Sistem “Bawon” ini memang tidak dapat diandalkan sebagai pekerjaan yang dapat menghasilkan uang guna memenuhi kebutuhan rumah tangga. Namun sistem “Bawon” dapat menjadi salah satu strategi pemenuhan kebutuhan pangan bagi keluarga, “gabah” yang diperoleh buruh dari hasil memanen lahan padi milik juragan bisa “diselep” atau giling menjadi beras, beras itulah yang nantinya menjadi makanan pokok sehari-hari keluarga buruh tadi. Ketika musim padi tiba, buruh tidak perlu mengeluarkan uang untuk membeli beras, karena “gabah” yang dipanen buruh tadi sudah cukup untuk memenuhi kebutuhan keluarga hingga musim panen selesai.
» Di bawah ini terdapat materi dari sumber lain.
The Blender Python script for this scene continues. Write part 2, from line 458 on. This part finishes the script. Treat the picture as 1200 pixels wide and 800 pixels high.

Meski sistem “Bawon” memiliki kelemahan yaitu tidak menghasilkan uang, padahal uang inilah yang menjadi pemicu seseorang bekerja, namun dalam sistem “Bawon” menciptakan nilai sosial dalam masyarakat.
Dengan perhitungan ini maka konsep bagi-bagi rejeki dalam sebuah panen tidak hilang. Sebaliknya petani yang mbawon kini justru lebih ringan karena mereka hanya ngarit sementara tugas gebuk gabah diganti dengan merontokkannya menggunakan mesin.
Dalam sistem “Bawon” dikenal juga sistem sambatan. Sistem sambatan diartikan sebagai sistem saling membantu bekerja secara bergiliran atau sistem hubungan pertukaran tenaga kerja . Istilah sambatan berasal dari  bahasa Jawa “sambat” yang berarti minta pertolongan. Pada prinsipnya sistem  sambatan adalah memobilisasi tenaga kerja luar keluarga untuk mengisi  kekurangan tenaga kerja dalam keluarga pada usahatani padi, terutama saat musim  sibuk. Sistem ini diatur melalui kebiasaan setempat, dimana petani diminta untuk  bekerja membantu pemilik lahan untuk kegiatan tertentu di sawah tanpa diberi  upah. Pemilik lahan hanya menyediakan makanan, tetapi pada gilirannya mereka harus mengganti bantuan tersebut secara proporsional pada waktu diperlukan.